RECORDED INFORMATION:

* START *

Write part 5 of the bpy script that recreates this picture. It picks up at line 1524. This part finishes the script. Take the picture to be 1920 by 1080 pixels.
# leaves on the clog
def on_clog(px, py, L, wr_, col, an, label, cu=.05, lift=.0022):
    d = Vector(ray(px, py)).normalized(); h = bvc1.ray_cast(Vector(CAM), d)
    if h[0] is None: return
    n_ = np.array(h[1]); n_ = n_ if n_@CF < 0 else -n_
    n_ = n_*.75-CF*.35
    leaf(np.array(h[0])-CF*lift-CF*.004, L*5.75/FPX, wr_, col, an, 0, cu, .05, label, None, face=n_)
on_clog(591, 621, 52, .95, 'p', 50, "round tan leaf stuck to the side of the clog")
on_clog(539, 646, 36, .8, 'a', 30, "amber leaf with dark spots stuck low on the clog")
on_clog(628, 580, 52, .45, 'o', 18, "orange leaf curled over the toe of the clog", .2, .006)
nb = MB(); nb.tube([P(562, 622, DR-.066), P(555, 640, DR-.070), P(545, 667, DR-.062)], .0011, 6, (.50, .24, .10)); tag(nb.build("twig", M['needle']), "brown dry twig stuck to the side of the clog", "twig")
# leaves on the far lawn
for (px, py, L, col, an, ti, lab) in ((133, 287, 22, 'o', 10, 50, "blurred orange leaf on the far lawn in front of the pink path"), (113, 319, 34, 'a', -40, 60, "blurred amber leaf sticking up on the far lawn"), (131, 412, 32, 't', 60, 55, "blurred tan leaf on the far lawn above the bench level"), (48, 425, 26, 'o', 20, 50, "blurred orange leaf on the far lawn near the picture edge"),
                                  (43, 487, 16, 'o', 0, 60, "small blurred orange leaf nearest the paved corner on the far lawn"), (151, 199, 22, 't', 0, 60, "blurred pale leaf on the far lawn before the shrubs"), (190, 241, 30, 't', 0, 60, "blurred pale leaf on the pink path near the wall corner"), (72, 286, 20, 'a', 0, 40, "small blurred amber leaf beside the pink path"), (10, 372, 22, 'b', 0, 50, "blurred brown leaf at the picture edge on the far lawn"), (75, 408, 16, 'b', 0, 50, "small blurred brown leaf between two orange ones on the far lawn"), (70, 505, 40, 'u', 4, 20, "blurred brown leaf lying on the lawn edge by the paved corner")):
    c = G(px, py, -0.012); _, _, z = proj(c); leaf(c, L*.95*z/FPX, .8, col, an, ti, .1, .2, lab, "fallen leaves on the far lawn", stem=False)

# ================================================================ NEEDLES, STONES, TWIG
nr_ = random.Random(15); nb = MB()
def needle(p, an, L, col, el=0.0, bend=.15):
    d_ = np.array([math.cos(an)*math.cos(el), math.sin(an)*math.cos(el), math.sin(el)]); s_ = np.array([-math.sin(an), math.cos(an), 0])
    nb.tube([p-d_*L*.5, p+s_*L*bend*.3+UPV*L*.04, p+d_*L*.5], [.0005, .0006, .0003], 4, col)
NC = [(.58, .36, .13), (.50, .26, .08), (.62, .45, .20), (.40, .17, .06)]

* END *

TASK DESCRIPTION: Would you give the material above again, complete and exact?

CORRECT ANSWER:
Write part 5 of the bpy script that recreates this picture. It picks up at line 1524. This part finishes the script. Take the picture to be 1920 by 1080 pixels.
# leaves on the clog
def on_clog(px, py, L, wr_, col, an, label, cu=.05, lift=.0022):
    d = Vector(ray(px, py)).normalized(); h = bvc1.ray_cast(Vector(CAM), d)
    if h[0] is None: return
    n_ = np.array(h[1]); n_ = n_ if n_@CF < 0 else -n_
    n_ = n_*.75-CF*.35
    leaf(np.array(h[0])-CF*lift-CF*.004, L*5.75/FPX, wr_, col, an, 0, cu, .05, label, None, face=n_)
on_clog(591, 621, 52, .95, 'p', 50, "round tan leaf stuck to the side of the clog")
on_clog(539, 646, 36, .8, 'a', 30, "amber leaf with dark spots stuck low on the clog")
on_clog(628, 580, 52, .45, 'o', 18, "orange leaf curled over the toe of the clog", .2, .006)
nb = MB(); nb.tube([P(562, 622, DR-.066), P(555, 640, DR-.070), P(545, 667, DR-.062)], .0011, 6, (.50, .24, .10)); tag(nb.build("twig", M['needle']), "brown dry twig stuck to the side of the clog", "twig")
# leaves on the far lawn
for (px, py, L, col, an, ti, lab) in ((133, 287, 22, 'o', 10, 50, "blurred orange leaf on the far lawn in front of the pink path"), (113, 319, 34, 'a', -40, 60, "blurred amber leaf sticking up on the far lawn"), (131, 412, 32, 't', 60, 55, "blurred tan leaf on the far lawn above the bench level"), (48, 425, 26, 'o', 20, 50, "blurred orange leaf on the far lawn near the picture edge"),
                                  (43, 487, 16, 'o', 0, 60, "small blurred orange leaf nearest the paved corner on the far lawn"), (151, 199, 22, 't', 0, 60, "blurred pale leaf on the far lawn before the shrubs"), (190, 241, 30, 't', 0, 60, "blurred pale leaf on the pink path near the wall corner"), (72, 286, 20, 'a', 0, 40, "small blurred amber leaf beside the pink path"), (10, 372, 22, 'b', 0, 50, "blurred brown leaf at the picture edge on the far lawn"), (75, 408, 16, 'b', 0, 50, "small blurred brown leaf between two orange ones on the far lawn"), (70, 505, 40, 'u', 4, 20, "blurred brown leaf lying on the lawn edge by the paved corner")):
    c = G(px, py, -0.012); _, _, z = proj(c); leaf(c, L*.95*z/FPX, .8, col, an, ti, .1, .2, lab, "fallen leaves on the far lawn", stem=False)

# ================================================================ NEEDLES, STONES, TWIG
nr_ = random.Random(15); nb = MB()
def needle(p, an, L, col, el=0.0, bend=.15):
    d_ = np.array([math.cos(an)*math.cos(el), math.sin(an)*math.cos(el), math.sin(el)]); s_ = np.array([-math.sin(an), math.cos(an), 0])
    nb.tube([p-d_*L*.5, p+s_*L*bend*.3+UPV*L*.04, p+d_*L*.5], [.0005, .0006, .0003], 4, col)
NC = [(.58, .36, .13), (.50, .26, .08), (.62, .45, .20), (.40, .17, .06)]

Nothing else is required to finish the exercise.